OS: because Gov. Jan Brewer and Neo Nazi Russell Pearce and all our other good upstanding Conservative Republicans ™ were getting paid by the private prison industry to do so.
I do not think these conservatives ever take a stance on ‘values’ unless that value is the worship of money.
OS: not only that, but the pepper spray was not used in accordance with the stated manufacturer use, which stated it should be used “at least 15 feet away”. These kids were sprayed point blank range at least three times.
Some research suggests that use of pepper spray and Mace is illegal under Protocol I of the Geneva Conventions of 1977.
If it is illegal to use in warfare, can somebody smarter than me explain why it is legal to use on US citizens on the streets of US cities? In a study done as far back as 13 years ago by the International Association of Chiefs of Police, there were 113 deaths reported from use of pepper spray. I have not been able to find figures since 1998, but I am sure they are out there. Non-lethal, my a$$.
Bron,
“you do know I am against TARP and Stimulus dont you?

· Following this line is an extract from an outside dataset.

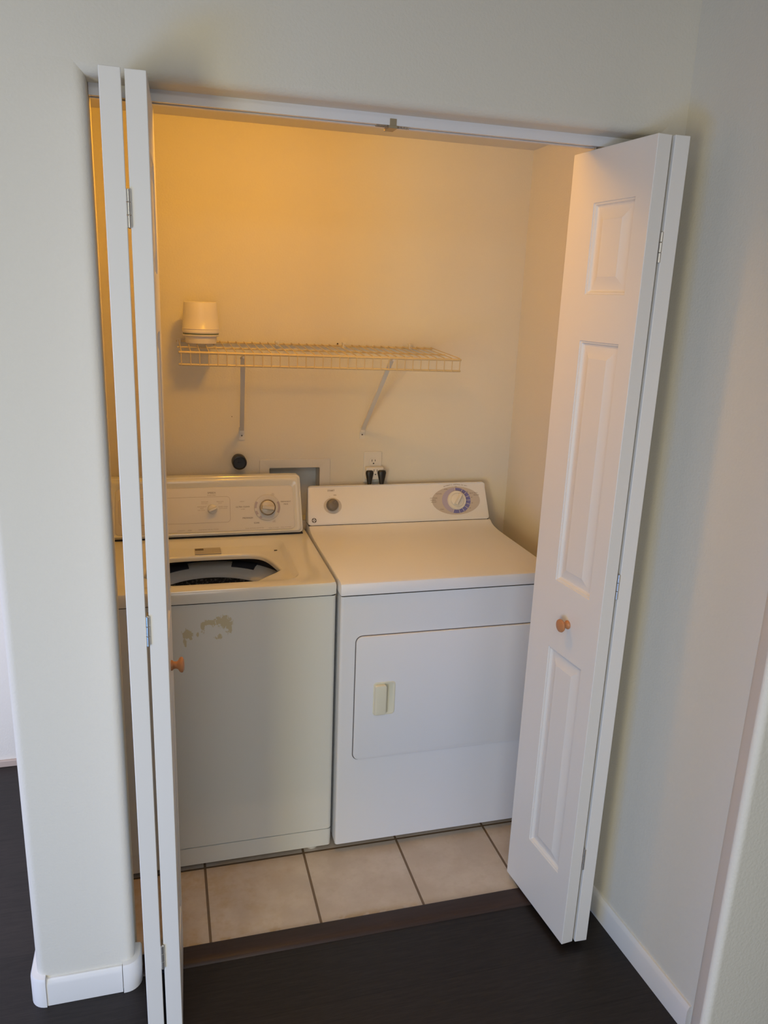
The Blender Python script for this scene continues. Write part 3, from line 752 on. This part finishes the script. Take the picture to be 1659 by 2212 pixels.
# ------------------------------------------------------------------ wire shelf on the closet back wall
SX0, SX1, SYF = 0.184, 1.060, 0.700
zb0, zf0 = 1.5545, 1.5395                 # back and front rod heights
sh = thing('wire_shelf', 'white wire shelf on braces above the washer and dryer', 'shelf', (0.62, 0.85, 1.55))
def sz(y): return zf0 + (zb0-zf0)*(y-SYF)/(YB-0.012-SYF)
def droop(x): return -0.008*(x-SX0)/(SX1-SX0)
def rodx(y, z, r, name='long_rod'):
    bm = NB(); rod(bm, (SX0-0.004, y, z+0.004), (SX1+0.003, y, z-0.004), r, 12); return obj(name, bm, M_wire, sh)
rodx(YB-0.012, zb0, 0.0028); rodx(SYF+0.012, zf0-0.001, 0.0028); rodx(SYF-0.003, zf0, 0.0040, 'front_rod'); rodx(SYF-0.001, zf0-0.0355, 0.0034, 'front_rod'); rodx(0.85, sz(0.85)-0.003, 0.0026)
bm = NB()
x = SX0+0.004
tube(bm, [(x, YB-0.008, zb0+0.0045), (x, 0.85, sz(0.85)+0.0045), (x, SYF+0.008, zf0+0.0055), (x, SYF+0.001, zf0+0.0045), (x, SYF-0.0065, zf0-0.001), (x, SYF-0.0055, zf0-0.006), (x, SYF-0.0045, zf0-0.0375)], 0.0015, 6)
w0 = obj('cross_wire', bm, M_wire, sh)
NW = 34
for i in range(1, NW):
    c = w0.copy(); C.objects.link(c); dxx = (SX1-SX0-0.006)*i/(NW-1); c.location = Vector((dxx, 0, -0.008*i/(NW-1)+0.004)); c.parent = sh
w0.location.z += 0.004
for cx in (0.509, 0.741, 0.980, 0.188):
    bm = NB(); box(bm, cx-0.006, cx+0.006, YB-0.016, YB-0.0005, zb0-0.006, zb0+0.012); lathe(bm, [(0.003, 0), (0.003, 0.002)], axis_mtx((cx, YB-0.016, zb0+0.007), (0, -1, 0)), 10)
    obj('wall_clip', bm, M_plastic_w, sh, 30, bevel=0.0015)
for xt, xb in ((0.369, 0.389), (0.836, 0.817)):
    top = Vector((xt, SYF+0.022, zf0-0.010)); bot = Vector((xb, YB-0.007, 1.262))
    bm = NB(); d = (bot-top); L = d.length; d.normalize()
    e1 = Vector((1, 0, 0)); e1 = (e1 - d*e1.dot(d)).normalized(); e2 = d.cross(e1)
    mt = frame_mtx(top, e1, e2, d)
    vs = prism(bm, [(-0.007, -0.003), (-0.0055, -0.003), (-0.0055, 0.002), (0.0055, 0.002), (0.0055, -0.003), (0.007, -0.003), (0.007, 0.004), (-0.007, 0.004)], 0, L, 'z')
    bmesh.ops.transform(bm, matrix=mt, verts=vs)
    tube(bm, [(xt-0.005, SYF+0.024, zf0-0.012), (xt-0.002, SYF+0.010, zf0-0.008), (xt, SYF+0.002, zf0-0.006), (xt, SYF-0.004, zf0-0.008)], 0.004, 8)
    br = obj('support_brace', bm, M_brace, sh, 30)
    bm = NB(); prism(bm, rrect(xb-0.0095, xb+0.0095, 1.228, 1.272, 0.003, 4), YB-0.0035, YB+0.0, 'y'); box(bm, xb-0.0085, xb+0.0085, YB-0.012, YB-0.0035, 1.254, 1.272)
    ft = obj('foot_plate', bm, M_plastic_w, br, 30)
    bm = NB(); lathe(bm, [(0.0026, 0), (0.0026, 0.0012), (0.001, 0.0014)], axis_mtx((xb, YB-0.0035, 1.243), (0, -1, 0)), 12); obj('screw', bm, M_ink, br)

# upside-down tub on the shelf
ux, uy = 0.254, 0.880; uz = sz(uy)+0.0104
pt = thing('plastic_tub', 'upturned white plastic tub standing on its lid on the wire shelf', 'tub', (ux, uy, uz))
Tm = Matrix.Translation((ux, uy, uz))
bm = NB(); lathe(bm, [(0.044, 0.0), (0.0465, 0.001), (0.0475, 0.004), (0.0485, 0.022), (0.0545, 0.023), (0.0555, 0.025), (0.0555, 0.0275), (0.0540, 0.0285), (0.02, 0.0285)], Tm, 56); obj('lid', bm, M_tub, pt, 40)
bm = NB(); lathe(bm, [(0.05, 0.0282), (0.0546, 0.0284), (0.0552, 0.0300), (0.0548, 0.0322), (0.05, 0.0326)], Tm, 56); obj('seal_ring', bm, M_lidgreen, pt, 40)
bm = NB(); lathe(bm, [(0.05, 0.0322), (0.0562, 0.0322), (0.0574, 0.0340), (0.0574, 0.0400), (0.0566, 0.0415), (0.0562, 0.0440), (0.0574, 0.0445), (0.0574, 0.0455), (0.0560, 0.0470), (0.0535, 0.085), (0.0510, 0.122), (0.0500, 0.1255), (0.0480, 0.1268), (0.0460, 0.1250), (0.045, 0.1240), (0.001, 0.1240)], Tm, 64)
obj('body', bm, M_tub, pt, 40)

# black pipe cap, wall box, outlet
pc = thing('pipe_cap', 'round black pipe cap on the wall above the washer', 'pipe cap', (0.376, YB, 1.158))
bm = NB(); lathe(bm, [(0.0210, 0.0), (0.0210, 0.020), (0.0250, 0.022), (0.0250, 0.052), (0.0235, 0.056), (0.0200, 0.057), (0.0190, 0.0555), (0.0010, 0.0552)], axis_mtx((0.376, YB, 1.158), (0, -1, 0)), 40)
vs = box(bm, 0.3690, 0.3830, YB-0.0585, YB-0.0550, 1.1560, 1.1605)
obj('cap', bm, M_black, pc, 40)

wb_ = thing('washer_outlet_box', 'white recessed hookup box in the wall behind the washer', 'outlet box', (0.575, YB, 1.04))
bm = NB()
n_o = rrect(0.4495, 0.7025, 0.895, 1.1575, 0.006, 5); n_i = rrect(BX0, BX1, BZ0, BZ1, 0.004, 5)
L = [[(x, y, z) for x, z in lp] for lp, y in ((n_o, YB-0.0005), (n_o, YB-0.0030), (rrect(0.4510, 0.7010, 0.8965, 1.1560, 0.005, 5), YB-0.0042), (rrect(BX0-0.003, BX1+0.003, BZ0-0.003, BZ1+0.003, 0.005, 5), YB-0.0042), (n_i, YB-0.0030), (n_i, YB+0.001))]
loft(bm, L, (False, False)); obj('frame', bm, mat('box_frame_plastic', (0.69, 0.665, 0.60), 0.4), wb_, 30)
bm = NB()
ii = lambda y, k=0.0: [(x, y, z) for x, z in rrect(BX0+0.001+k, BX1-0.001-k, BZ0+0.001+k, BZ1-0.001-k, 0.004, 5)]
loft(bm, [ii(YB), ii(YB+0.060, 0.002), ], (False, True)); obj('recess', bm, M_boxgrey, wb_, 30)

oc = thing('wall_outlet', 'cream duplex wall outlet above the dryer', 'outlet', (0.860, YB, 1.124))
bm = NB(); loft(bm, [[(x, y, z) for x, z in rrect(0.8260+k, 0.8940-k, 1.0660+k, 1.1805-k, 0.004, 4)] for y, k in ((YB-0.0002, 0), (YB-0.0035, 0.0), (YB-0.0055, 0.002), (YB-0.0058, 0.004))])
op_ = obj('cover_plate', bm, M_plastic_w, oc, 40)
def recept(zc):
    bm = NB(); pts = [(0.0165*math.cos(2*PI*i/40), 0.0165*math.sin(2*PI*i/40)) for i in range(40)]
    pts = [(0.862+x, zc+max(-0.0140, min(0.0140, y))) for x, y in pts]
    loft(bm, [[(x, YB-0.005, z) for x, z in pts], [(x, YB-0.0075, z) for x, z in pts]]); r = obj('receptacle', bm, M_plastic_w, oc, 30)
    bm = NB(); yy = YB-0.0076
    box(bm, 0.8550, 0.8570, yy-0.0002, yy+0.002, zc+0.0005, zc+0.0085); box(bm, 0.8670, 0.8688, yy-0.0002, yy+0.002, zc+0.0015, zc+0.0080)
    lathe(bm, [(0.0026, -0.002), (0.0026, 0.0003)], axis_mtx((0.862, yy, zc-0.0062), (0, -1, 0)), 16); obj('slots', bm, M_gap, r)
recept(1.1435)
# splitter over the lower socket and its two plugs
ad = thing('plug_splitter', 'small cream splitter plugged into the lower outlet socket', 'splitter', (0.862, YB-0.0075, 1.105))
bm = NB(); loft(bm, [[(x, y, z) for x, z in rrect(0.8300+k, 0.8960-k, 1.0810+k, 1.1270-k, 0.004, 4)] for y, k in ((YB-0.0068, 0.0), (YB-0.026, 0.0), (YB-0.0285, 0.0012), (YB-0.0295, 0.003))])
ab = obj('body', bm, M_plastic_w, ad, 40)
bm = NB(); yy = YB-0.0296
box(bm, 0.8580, 0.8598, yy-0.0003, yy+0.002, 1.1110, 1.1195); box(bm, 0.8692, 0.8710, yy-0.0003, yy+0.002, 1.1110, 1.1190)
lathe(bm, [(0.0024, -0.002), (0.0024, 0.0004)], axis_mtx((0.8645, yy, 1.1010), (0, -1, 0)), 16); obj('slots', bm, M_gap, ab)
def plug(xc, dxl, label, wide):
    t = thing('power_plug', label, 'plug', (xc, YB-0.030, 1.09), 'plugs in the outlet splitter')
    bm = NB(); yp = YB-0.0335
    loops = []
    for z, w, d in ((1.1170, wide*0.55, 0.007), (1.1155, wide*0.85, 0.009), (1.1080, wide, 0.010), (1.0960, wide*0.85, 0.010), (1.0760, wide*0.58, 0.008), (1.0600, wide*0.42, 0.0065)):
        o = dxl*(1.117-z)/0.057
        loops.append([(xc+o+w*math.cos(2*PI*i/20), yp+d*math.sin(2*PI*i/20), z) for i in range(20)])
    loft(bm, loops); obj('plug_body', bm, M_black, t, 50)
    bm = NB(); tube(bm, [(xc+dxl, yp, 1.062), (xc+dxl, yp+0.001, 1.03), (xc+dxl+0.002, yp+0.010, 1.00), (xc+dxl+0.002, yp+0.016, 0.965), (xc+dxl, yp+0.018, 0.90), (xc+dxl, yp+0.018, 0.80)], 0.0042, 10)
    obj('cord', bm, M_black, t)
plug(0.8415, 0.000, 'black tapered plug nearer the hookup box in the outlet splitter', 0.0148)
plug(0.8870, 0.001, 'black thick plug farther from the hookup box in the outlet splitter', 0.0165)

# small dark nail holes in the wall
for x, z, nm in ((0.720, 1.5605, 'dark nail hole in the wall just above the wire shelf'), (0.3565, 1.3085, 'tiny nail mark on the wall below the shelf near the brace')):
    bm = NB(); r = 0.003 if z > 1.5 else 0.0015
    lathe(bm, [(r, -0.0002), (r, 0.0006), (r*0.5, 0.0010)], axis_mtx((x, YB, z), (0, -1, 0)), 14)
    tag(obj('nail', bm, M_ink, None, 40, None, (x, YB, z)), nm, 'nail')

I have been pretty clear and consistent about those points.”
You appear to be, but then your argument in this thread states that we should all just accept and adapt to the largest transfer of wealth upwards in history by moving to where there are jobs, and accept our newly minted positions of transient feudal serfs in the oil towns of North Dakota — and then count our blessings. You make it sound so simple: work hard and it will all be fine.
You refuse to see that, for at least thirty years, working hard, gaining an education, and trusting in the “free market,” let alone the stock market, is no longer a hedge against destitution, and that many people refuse to accept the neoliberal vision of the “free market” given its failings in the last decade.
The cat is out of bag, neoliberalism is a race to the bottom with corporate welfare being it’s primary concern. Again, your arguments are valid but your direction of scorn is misplaced.